In the first place, Barbra Streisand and Cher are among the body buddies stretching their muscles there. Secondly, the whole center is located in an old warehouse next to Woniier Bread in an industrial section of Beverly Hills. And thirdly, it won't do you any good to take an exercise class and then sneak off to La Scala and gorge those pounds back. They've put the health food restaurant next door to the gym just to make sure you stay in shape.
Even the name has been given a different flavor. They call the exercise-gym the Anatomy Asylum, the health food section Ruffage.
"Because we're in Beverly Hills, people automatically think we're just another phony hangout for the beautiful people," says co-owner Richard Simmons, a kind of freaked-out Jack LaLanne who credits exercise with having helped him reduce from 270 to his present 140 pounds. "I don't want to look in the paper and see a caption that says Liza Minnelli at Ruffage. She's here. But that's not the point. The point is, if you don't stay in shape—you're not beautiful."
Simmons (“Just like the mattress, honey”) teaches the beginners. But the contours of Raquel Welch and other long-time exercisers fall into the hands of Kim Lee. If his work on Cher's torso isn't recommendation enough, Lee is also a look-alike for his cousin, the late kung cult figure Bruce Lee.
Prices are steep. The introductory 10-time exercise class rate runs $100. (The salads are extra). After that a one-hour exercise class levels to $4. What do you get there that you can't get for $100 a year at your local “Y”?
"It's a matter of life-style," says Simmons. "Some people like to buy a dress at Lerner's. Some people prefer Bonwit's. In our field, we're the Bonwit's."
What was Simmons doing before this? The Oakland Tribune devoted almost a half page to him on May 11, 1972 (photo to the right) in a story headlined “Metamophosis of a Formerly Fat Singing Waiter” where he spoke of his mother being in the Follies and his father singing on either stage or film, how he had a scholarship to study at the University of Florence, and gained weight (268 pounds) because he could make more money modelling that way. When he returned from Italy and worked as a singing waiter in New York “I got the message that fat boys aren’t so hot in the U.S.” He slimmed down and found work as a training director for Coty and Dina Merrill companies.

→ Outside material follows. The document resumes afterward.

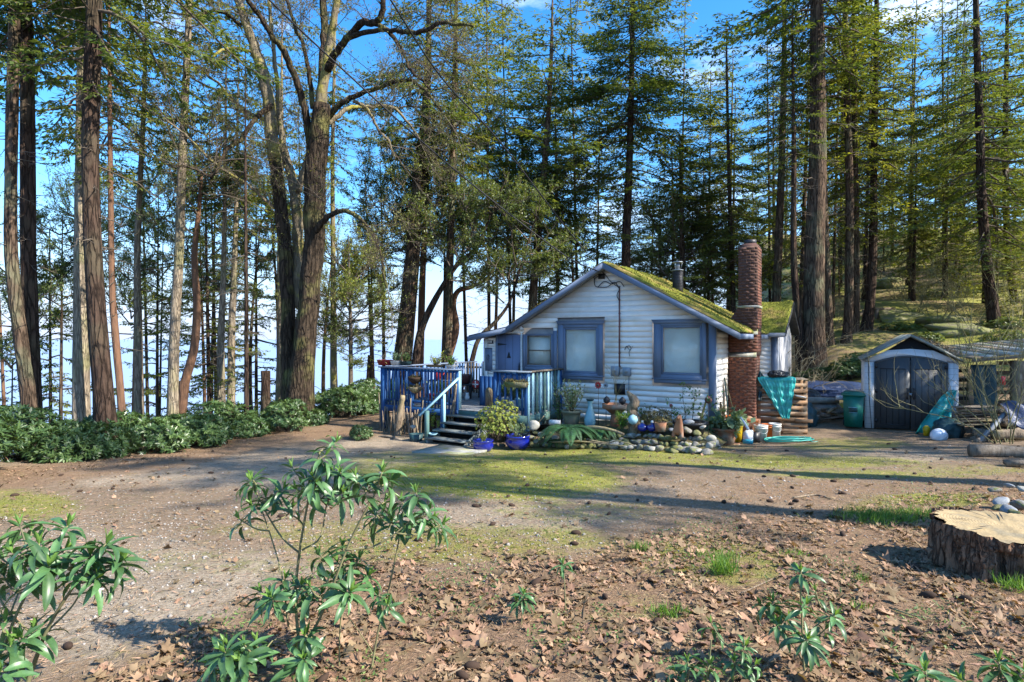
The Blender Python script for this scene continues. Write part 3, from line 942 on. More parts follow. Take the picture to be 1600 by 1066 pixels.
b = MB(); b.add([(-.6, -.3, 2.71), (1.1, -.3, 2.71), (1.1, 1.97, 3.76), (-.6, 1.97, 3.76), (-.6, -.3, 2.79), (1.1, -.3, 2.79), (1.1, 1.97, 3.84), (-.6, 1.97, 3.84)],
                [(3, 2, 1, 0), (4, 5, 6, 7), (0, 1, 5, 4), (1, 2, 6, 5), (2, 3, 7, 6), (3, 0, 4, 7)])
b.add([(-.6, 1.98, 3.76), (1.1, 1.98, 3.76), (1.1, 4.2, 2.74), (-.6, 4.2, 2.74), (-.6, 1.98, 3.84), (1.1, 1.98, 3.84), (1.1, 4.2, 2.82), (-.6, 4.2, 2.82)],
      [(3, 2, 1, 0), (4, 5, 6, 7), (0, 1, 5, 4), (1, 2, 6, 5), (2, 3, 7, 6), (3, 0, 4, 7)])
b.build('roof', M['shingle'], wing)
MB().box(-.1, 1.12, -.345, -.305, 2.66, 2.79).build('eave_board', M['groove'], wing)
MB().beam((1.12, -.33, 2.74), (1.12, 1.97, 3.8), .03, .12).build('barge_board', M['dmetal'], wing)
moss_sheet('roof_moss', wing_roof, 45, 80, wing, thick=.05)

# chimney
CY = 1.53
ch = empty('chimney', (0, CY, 0)); ch.parent = house
BH, BL, G_ = .070, .200, .008
core = MB()
core.box(.014, .696, .005, .8, 0, 2.17); core.box(.014, .736, .095, .8, 2.17, 2.8)
core.prism([(.02, 2.8), (.73, 2.8), (.73, 3.46), (.27, 3.46), (.02, 3.1)], .10, .8); core.box(.264, .736, .095, .8, 3.5, 5.08)
core.build('mortar_core', M['mortar'], ch)
brick_me = {}
def brick_mesh(w, d, key):
    if key not in brick_me:
        c = .006
        b = MB(); b.box(0, w, 0, d, 0, BH)
        brick_me[key] = b.mesh('brick', M['brick'] if key[0] == 'L' else M['brickdk'])
    return brick_me[key]


nb = 0
side = MB()
zc = .15; row = 0
while zc < 5.05:
    if zc < 2.12: x0, x1, yf, kk = 0.01, .70, 0.0, 'L'
    elif zc < 2.74: x0, x1, yf, kk = 0.01, .74, .09, 'L'
    elif zc < 3.42: x0, x1, yf, kk = 0.01 + max(0, (zc - 3.02) * .62), .74, .09, 'U'
    else: x0, x1, yf, kk = .26, .74, .09, 'U'
    if not (3.42 < zc < 3.50) and not (2.12 < zc < 2.2) and not (2.74 < zc < 2.82):
        xx = x0 - (BL + G_) * .5 * (row % 2)
        while xx < x1 - .03:
            a = max(xx, x0); b_ = min(xx + BL, x1)
            if b_ - a > .03:
                wq = round(b_ - a, 2)
                o = obj('brick', brick_mesh(wq, .09, (kk, wq)), ch, loc=(a, yf + random.uniform(-.004, .004), zc)); nb += 1
            xx += BL + G_
        yy = yf + .1 - (BL + G_) * .5 * (row % 2)
        while yy < .78:
            a = max(yy, yf + .095); b_ = min(yy + BL, .81)
            if b_ - a > .03:
                side.box(x1 - .02, x1 + random.uniform(-.003, .003), a, b_, zc, zc + BH)
                side.box(x0 + random.uniform(-.003, .003), x0 + .02, a, b_, zc, zc + BH)
            yy += BL + G_
    zc += BH + G_; row += 1
kind(side.build('side_bricks', M['brick'], ch), 'stuff')
MB().add([(-.0, -.02, 2.15), (.715, -.02, 2.15), (.72, .12, 2.27), (-.0, .12, 2.27), (-.0, -.02, 2.12), (.715, -.02, 2.12), (.72, .12, 2.12), (0, .12, 2.12)],
         [(0, 1, 2, 3), (7, 6, 5, 4), (0, 4, 5, 1), (1, 5, 6, 2), (2, 6, 7, 3), (3, 7, 4, 0)]).build('ledge', M['concrete'], ch)
MB().add([(.3, .06, 2.74), (.755, .06, 2.74), (.75, .12, 2.86), (.3, .12, 2.86), (.3, .06, 2.72), (.755, .06, 2.72), (.75, .14, 2.72), (.3, .14, 2.72)],
         [(0, 1, 2, 3), (7, 6, 5, 4), (0, 4, 5, 1), (1, 5, 6, 2), (2, 6, 7, 3), (3, 7, 4, 0)]).build('ledge', M['concrete'], ch)
MB().box(.235, .76, .07, .83, 3.44, 3.50).build('band', M['concrete'], ch)
MB().lathe([(.34, 0), (.32, .05), (.24, .12)], 4).build('crown', M['brickdk'], ch, loc=(.5, .45, 5.07), rotz=PI / 4)
b = MB(); b.lathe([(.16, 0), (.16, .13), (.13, .13), (.13, .02)], 14); b.build('flue_cap', M['dmetal'], ch, loc=(.5, .45, 5.17), smooth=True)
# metal stove pipe
sp = empty('stove_pipe', (-1.7, 2.8, 0)); sp.parent = house
zt = 4.68
b = MB(); b.lathe([(.155, 3.9), (.155, zt), (.12, zt), (.12, zt - .05)], 18)
for q in np.arange(4.1, zt, .045): b.lathe([(.158, q), (.163, q + .012), (.158, q + .024)], 18)
b.build('pipe', M['dmetal'], sp, smooth=False)
MB().lathe([(.17, zt), (.175, zt + .03), (.08, zt + .05)], 18).build('collar', M['metal'], sp)
MB().lathe([(.065, zt + .05), (.065, zt + .25)], 12).build('inner_pipe', M['metal'], sp)
MB().lathe([(.17, zt + .25), (.15, zt + .28), (.02, zt + .30)], 14).build('cap', M['metal'], sp)
for q in range(3):
    a = q * 2.1; MB().tube([(.09 * math.cos(a), .09 * math.sin(a), zt + .03), (.14 * math.cos(a), .14 * math.sin(a), zt + .26)], .008, .008, 4).build('bracket', M['metal'], sp)

# utilities on the front wall
def WB(px, py, off=-.04): return Wp(px, py, off)
for (x0, y0, x1, y1) in ((956, 573, 967, 587), (974, 575, 985, 587)):
    a, c = WB(x0, y1, -.1), WB(x1, y0, -.1)
    e = empty('meter_box', (a[0], -.035, a[1])); e.parent = house
    wd, hg = c[0] - a[0], c[1] - a[1]
    MB().box(0, wd, -.1, 0, 0, hg).build('box', M['meter'], e)
    MB().box(-.01, wd + .01, -.112, -.101, -.01, hg + .012).build('lid', M['meter'], e)
    MB().lathe([(.045, 0), (.045, .02), (.03, .03)], 12).build('dial', M['metal'], e).matrix_local = Matrix.Translation((wd / 2, -.113, hg * .6)) @ Matrix.Rotation(PI / 2, 4, 'X')
a, c = WB(968, 448), WB(968, 573)
b = MB(); b.tube([(a[0], -.055, a[1]), (c[0] + .0, -.055, c[1])], .018, .018, 8)
for q in np.linspace(a[1], c[1], 7): b.box(a[0] - .03, a[0] + .03, -.06, -.034, q - .008, q + .008)
b.build('conduit', M['conduit'], house)
a, c = WB(983, 588), WB(982, 617)
MB().tube([(a[0], -.05, a[1]), (c[0], -.05, c[1])], .014, .014, 6).build('lower_conduit', M['meter'], house)
# service cable loops under the gable
b = MB()
def wpts(l, off=-.07): return [(*WB(x, y, off)[:1], off, WB(x, y, off)[1]) for x, y in l]
for l in ([(968, 450), (962, 446), (954, 440), (946, 430), (940, 424)], [(968, 452), (960, 441), (950, 448), (938, 449), (930, 447), (929, 436), (936, 431)], [(975, 448), (968, 440), (956, 444), (944, 440), (934, 449)],
          [(968, 452), (964, 462), (968, 470)], [(928, 428), (929, 445)]):
    b.tube(wpts(l), .011, .011, 5, sub=4)
b.box(*[WB(935, 432)[0], WB(945, 430)[0]], -.06, -.035, WB(940, 436)[1], WB(940, 428)[1])
b.build('service_cable', M['wire'], house)
a = WB(961, 616); c = WB(976, 600)
vt = empty('crawl_vent', (a[0], -.036, a[1])); vt.parent = house
MB().box(0, c[0] - a[0], -.02, 0, 0, c[1] - a[1]).build('screen', M['black'], vt)
b = MB()
for q in (0, 1): b.box(-.015, .0, -.024, 0, 0, c[1] - a[1]) if q == 0 else b.box(c[0] - a[0], c[0] - a[0] + .015, -.024, 0, 0, c[1] - a[1])
b.build('frame', M['dmetal'], vt)
# small iron ornament on the wall
orn = tag(MB().tube(wpts([(978, 543), (983, 540), (986, 545), (983, 550), (984, 557)], -.05), .008, .008, 5, sub=3).tube(wpts([(976, 547), (979, 541), (984, 547), (989, 541)], -.05), .01, .004, 5, sub=3).build('wall_ornament', M['dmetal']),
          'small dark iron bird ornament on the white wall right of the conduit', 'ornament')
orn.location = HO; orn.rotation_euler = (0, 0, HR)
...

In Lois Kwan’s column in the March 4, 1973 Times, she reviews a restaurant in the Beverly Comstock Hotel and mentions “a maître d’hotel and an effervescent catalyst named Richard Simmons.”

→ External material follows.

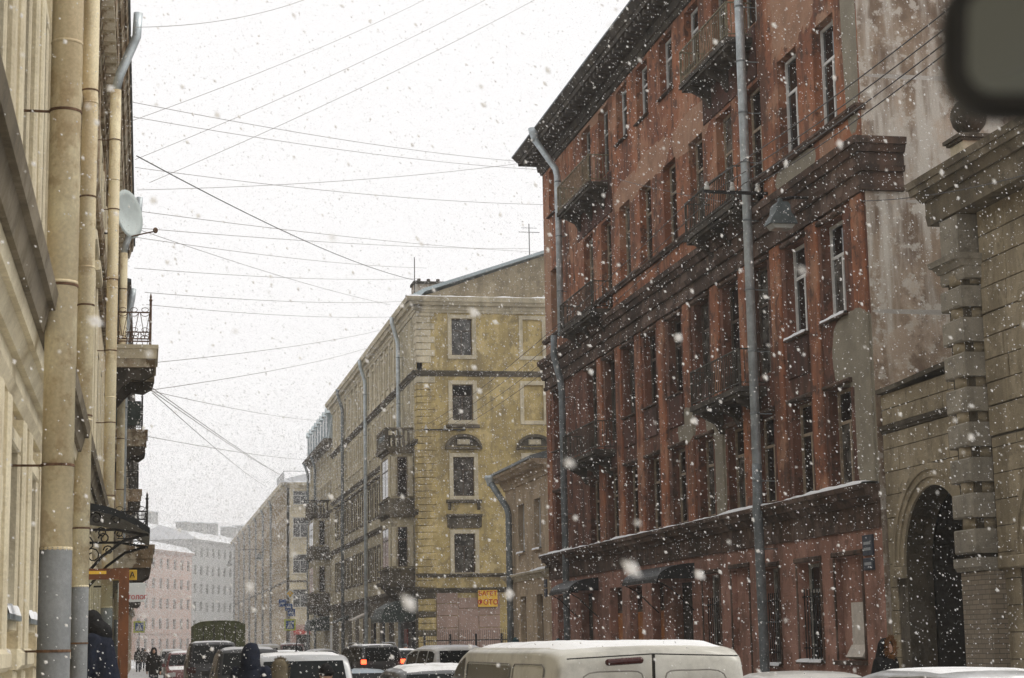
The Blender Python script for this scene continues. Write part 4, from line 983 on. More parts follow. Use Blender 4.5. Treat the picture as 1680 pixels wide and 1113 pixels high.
# balconies with wrought railings
def left_balcony(root, Ub, z, p, wd, style=0, soot=True):
    mb = MB(); mb.box(Ub, Ub+wd, -p, .01, z-.1, z); mb.box(Ub+.02, Ub+wd-.02, -p+.04, .01, z-.34, z-.101)
    o = mb.build('balcony', 'cream_trim' if style == 0 else 'brownstone', root)
    MB().box(Ub+.04, Ub+wd-.04, -p+.08, .01, z-.55, z-.341).build('balcony_soffit', 'brownstone', o)
    for k in (.1, .9):
        u = Ub+wd*k
        MB().prism([(.01, z-.551), (-p*.93, z-.551), (-p*.9, z-.72), (-p*.72, z-.86), (-p*.5, z-.82), (-p*.33, z-1.0), (-.16, z-1.32), (0.01, z-1.4)], 'x', u-.14, u+.14).build('corbel', 'soot', o)
    rb = MB(); f = -p+.2
    for u in (Ub+.06, Ub+wd-.06):
        rb.box(u-.03, u+.03, f-.03, f+.03, z+.001, z+1.05); rb.lathe([(.02, z+1.05), (.045, z+1.1), (.02, z+1.14), (.03, z+1.18), (.004, z+1.28)], 8, (u, f, 0))
        for zz in (.07, .13, .78): rb.box(u-.014, u+.014, f+.031, 0, z+zz, z+zz+.03)
        n = 4; wdt = -f
        for i in range(n):
            y0_ = f+wdt*i/n; y1_ = f+wdt*(i+1)/n; ym = (y0_+y1_)/2
            rb.tube([(u, y0_+.02, z+.78), (u, ym, z+.15)], .009, 5); rb.tube([(u, ym, z+.15), (u, y1_-.02, z+.78)], .009, 5)
            rb.tube([(u, ym+.085*math.cos(t*math.pi/4), z+.86+.055*math.sin(t*math.pi/4)) for t in range(9)], .009, 5); rb.tube([(u, ym+.1*math.cos(math.pi+t*math.pi/6), z+.77+.07*math.sin(math.pi+t*math.pi/6)) for t in range(7)], .009, 5)
            rb.tube([(u, ym+.11*math.cos(t*math.pi/6), z+.15+.07*math.sin(t*math.pi/6)) for t in range(7)], .009, 5)
    for zz in (.07, .13, .78): rb.box(Ub+.09, Ub+wd-.09, f-.014, f+.014, z+zz, z+zz+.03)
    n = int(wd/.22)
    for i in range(n):
        a = Ub+.08+(wd-.16)*i/n; b = Ub+.08+(wd-.16)*(i+1)/n; rb.tube([(a, f, z+.78), ((a+b)/2, f, z+.15), (b, f, z+.78)], .009, 5)
    rb.build('railing', 'rust' if style == 0 else 'iron', o)
    if style == 2: MB().box(Ub+.03, Ub+.04, f+.04, -.01, z+.14, z+.95).build('railing_panel', 'canopy_green', o)
    return o
left_balcony(lft, U(44.6), 9.22, 1.26, 3.0, 0)
left_balcony(lft, U(45.0), 4.42, 1.24, 3.0, 1)
# darker stone house behind it
lf2 = tag(empty('brown_left_house', (LX, 54.05, 0), R(90)), 'weathered brown stone house with balconies beyond the cream house', 'building')
w2 = 110.0
h2 = [(2.0+k*2.7, 3.2+k*2.7, a, b) for k in range(38) for (a, b) in ((1.8, 3.9), (5.6, 7.8), (9.2, 11.2))]
wall(lf2, I4, w2, 0, 12.6, h2, 'brownstone', .3); shell(lf2, I4, w2, 11, 0, 12.6, 'brownstone')
for h in h2: window(lf2, I4, *h, 'frame_wood', .3, mull=0, trans=.66, glass=('glass', 'glass_far'))
for k in range(0, 38, 1): MB().cbox(1.8+k*2.7, 3.4+k*2.7, -.24, .002, 8.0, 8.2, .05).build('window_hood', 'brownstone', lf2)
band(lf2, I4, 0, w2, [(4.4, 4.6, .08, .15), (4.6, 4.8, .25, .28)], 'brownstone', 'belt_course', ret=.01); band(lf2, I4, 0, w2, [(11.8, 12.1, .1, .2), (12.1, 12.6, .32, .5)], 'soot', 'eaves_cornice', ret=.1)
MB().prism([(-.5, 12.61), (-.5, 12.7), (5, 14.0), (11, 12.7)], 'x', 0, w2).build('roof', 'roof', lf2)
left_balcony(lf2, 61.5-54.05, 9.1, 1.05, 2.6, 2); left_balcony(lf2, 84-54.05, 9.0, .85, 2.6, 1); left_balcony(lf2, 100-54.05, 4.9, .9, 2.6, 1)
downpipe(lf2, I4, [(1.0, -.55, 12.6), (1.0, -.52, 12.3), (1.0, -.36, 11.4), (1.0, -.34, 11.0), (1.0, -.34, .3)], .1, 'zinc', (9, 6, 3))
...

While it’s not safe to assume two people with the same name are the same person, could there have possibly have been two effervescent Richard Simmons in the same city? If nothing else, Richard Simmons was one of a kind.
He has died a day after his birthday. Age 76.
For all his self-parodying campy silliness, Richard Simmons was more man than most. And if Pauly Shore still goes on with the biopic Simmons spent his last months begging him not to do (it's not a tribute if done against the subject's wishes), he's got no taste or class--but then we already knew that.